Something similar to this came up before.  The upshot is that I
reaffirmed the implicit choices made in is_deeply's design: It does
not attempt to pierce overloading.  Originally this came up in the
context of trying to compare Class::DBI objects which overload
stringification.

Given that choice, obj_deep.t is working correctly.

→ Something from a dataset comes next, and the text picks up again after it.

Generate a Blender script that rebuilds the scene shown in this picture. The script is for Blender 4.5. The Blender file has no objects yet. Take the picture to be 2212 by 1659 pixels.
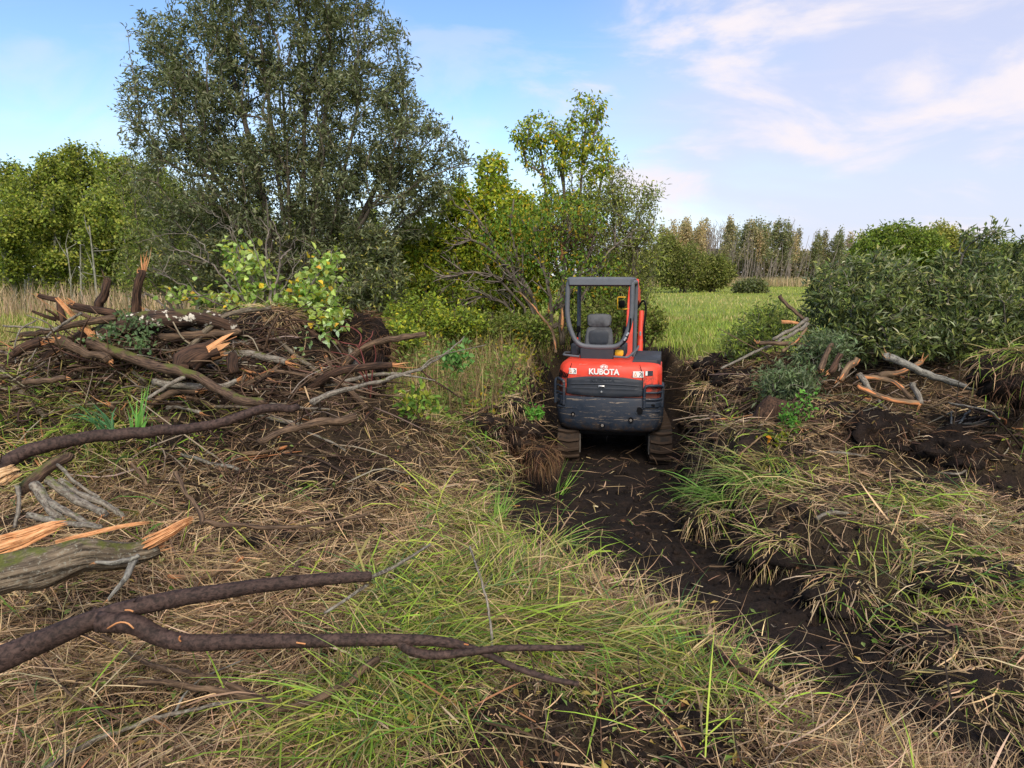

The choice was made to preserve the encapsulation that overloading
gives.  A clear example is date objects.  A function which returns a
date as a string and a date as an overloaded date object should remain
indistinguishable.  I felt it was more important to preserve this
important aspect of blackbox testing than the glassbox technique of
examining an object's internals.

There are two ways around this.  Supply a private _guts() method to
get at the object's internals or use the much more flexible
Test::Deep.

I'll make a note to clarify the overloading situation in the docs.